Pemilihan bentuk tuturan (modus kalimat dan jenis tuturan yang digunakan) dalam kato nan ampek dipengaruhi oleh norma-norma kesopanan yang terdiri dari kato mandaki, kato manurun, kato malereang, dan kato mandata.
1. Kato Mandaki (kata mendaki)
Kato mandaki merujuk pada cara berbicara dan bersikap terhadap orang yang lebih tua atau lebih dewasa dari kita, baik dari segi usia maupun status sosial yang dimilikinya.
Etika berbicara ini ditujukan kepada orang yang dihormati atau dianggap tua, seperti penghulu, ulama, orang tua, guru, dan lain sebagainya.

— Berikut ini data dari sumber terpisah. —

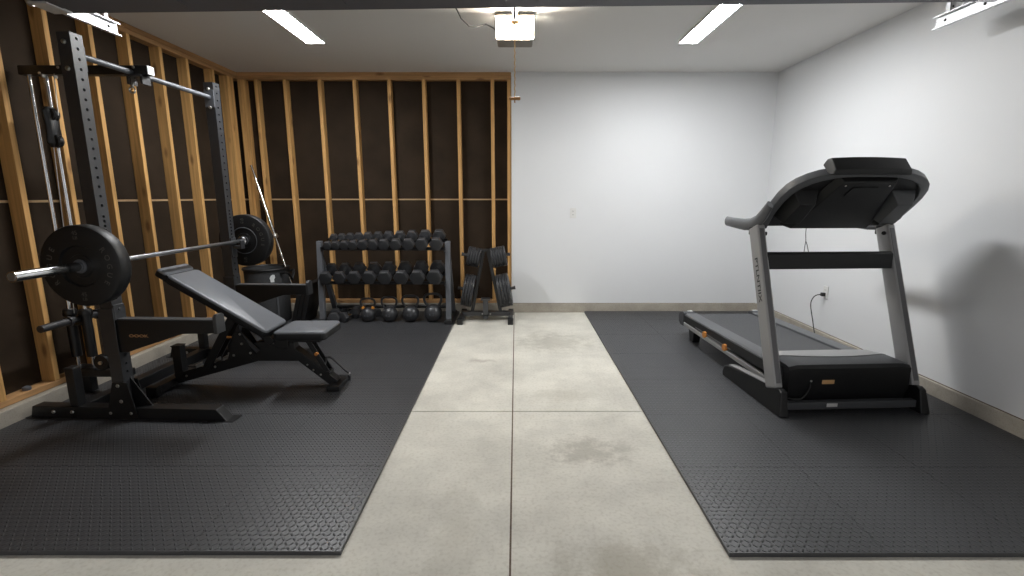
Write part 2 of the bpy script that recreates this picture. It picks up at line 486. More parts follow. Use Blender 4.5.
# ------------------------------------------------------------------ open garage door overhead, its tracks and opener
DZ = 2.345
YD = 2.86
dr = holder('door_1')
dr.rotation_euler = (0, -0.0118, 0)
dr.location = (0, 0, 0.026)
for i in range(4):
    y1 = YD - i*0.535; y0 = y1 - 0.529
    bb = B().box(-2.43, 2.56, y0, y1, DZ, DZ+0.045)
    for k in range(6):
        x = -2.43 + 0.832*k
        bb.box(x+0.08, x+0.74, y0+0.08, y1-0.08, DZ-0.006, DZ)
    obj('door_section', bb, M['door'], dr, bevel=0.004)
obj('bottom_seal', B().box(-2.43, 2.56, YD, YD+0.02, DZ+0.004, DZ+0.04), M['cable'], dr, bevel=0.006)
bb = B()
for y in (YD-0.1, YD-1.1, YD-2.0): bb.box(-2.43, 2.56, y-0.03, y+0.03, DZ+0.045, DZ+0.1)
obj('strut', bb, M['galv'], dr, bevel=0.003)
for sx, X in ((-1, -2.51), (1, 2.64)):
    bb = B()
    for y in (YD-0.08, YD-0.62, YD-1.16):
        bb.cyl((X-sx*0.12, y, DZ+0.03), (X, y, DZ+0.03), 0.006)
        bb.cyl((X-sx*0.012, y, DZ+0.03), (X+sx*0.010, y, DZ+0.03), 0.023)
    obj('roller', bb, M['bolt'], dr)
    obj('bottom_bracket', B().box(min(X-sx*0.06, X-sx*0.16), max(X-sx*0.06, X-sx*0.16), YD-0.17, YD-0.02, DZ-0.012, DZ+0.0), M['galv'], dr, bevel=0.003)

def track(X, sx, side, label, dz):
    t = thing('door_track', label, 'garage door track', (X, 0, DZ+0.03+dz))
    # C channel opening toward the door: web + two lips
    bb = B()
    wX = sx*0.012
    y0, y1 = 0.75, 3.33
    bb.box(min(wX, wX+sx*0.002), max(wX, wX+sx*0.002), y0, y1, -0.038, 0.038)
    for zz in (-0.038, 0.036):
        bb.box(min(-sx*0.008, wX), max(-sx*0.008, wX), y0, y1, zz, zz+0.002)
    bb.box(min(-sx*0.008, -sx*0.010), max(-sx*0.008, -sx*0.010), y0, y1, -0.038, -0.030)
    bb.box(min(-sx*0.008, -sx*0.010), max(-sx*0.008, -sx*0.010), y0, y1, 0.030, 0.038)
    obj('channel', bb, M['galv'], t, smooth=False)
    # perforated angle hangers up to the ceiling
    for y in (3.24, 1.5):
        hb = B()
        h = ZC-(DZ+0.03+dz)
        a = wX + sx*0.003
        hb.box(min(a, a+sx*0.032), max(a, a+sx*0.032), y, y+0.003, -0.03, h)
        hb.box(min(a, a+sx*0.003), max(a, a+sx*0.003), y, y+0.032, -0.03, h)
        hb.beam((a+sx*0.02, y-0.02, 0.0), (a+sx*0.02, y-0.30, h), 0.03, 0.003, up=(0,1,0))
        obj('hanger', hb, M['galv'], t, smooth=False)
        for k in range(7):
            z = 0.02 + k*0.045
            hh = B().box(min(a+sx*0.010, a+sx*0.022), max(a+sx*0.010, a+sx*0.022), y-0.0012, y, z, z+0.014)
            obj('slot', hh, M['socket'], t, smooth=False)
    bo = Bolts(); bolts(bo, [(-sx*0.0+wX-sx*0.002, 3.26, 0.0), (wX-sx*0.002, 3.0, 0.0)], (-sx, 0, 0), 0.008, 0.005)
    put_bolts('bolt', bo, M['socket'], t)
    return t
track(-2.51, -1, 'left', 'galvanised garage door track above the squat rack, by the wooden framing', 0.03)
track(2.64, 1, 'right', 'galvanised garage door track near the white wall on the treadmill side', 0.065)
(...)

Konsep ini tercermin dalam pepatah Minang yang menggambarkan pentingnya berbicara dengan sopan: "Mulut yang manis mudah bergurau
Budi yang baik bahasa disukai
Enak seperti santan dengan tengguli
Pandai bergaul dengan orang besar
Ingat perkataan jika menyakiti
Jaga hati jika melukai."
Kato mandaki umumnya digunakan dalam percakapan antara anak dan orang tua, murid dan guru, adik dan kakak, serta dalam situasi lainnya.
Kato mandaki adalah bahasa yang ramah, netral dalam nada suara, dan menunjukkan rasa sukacita.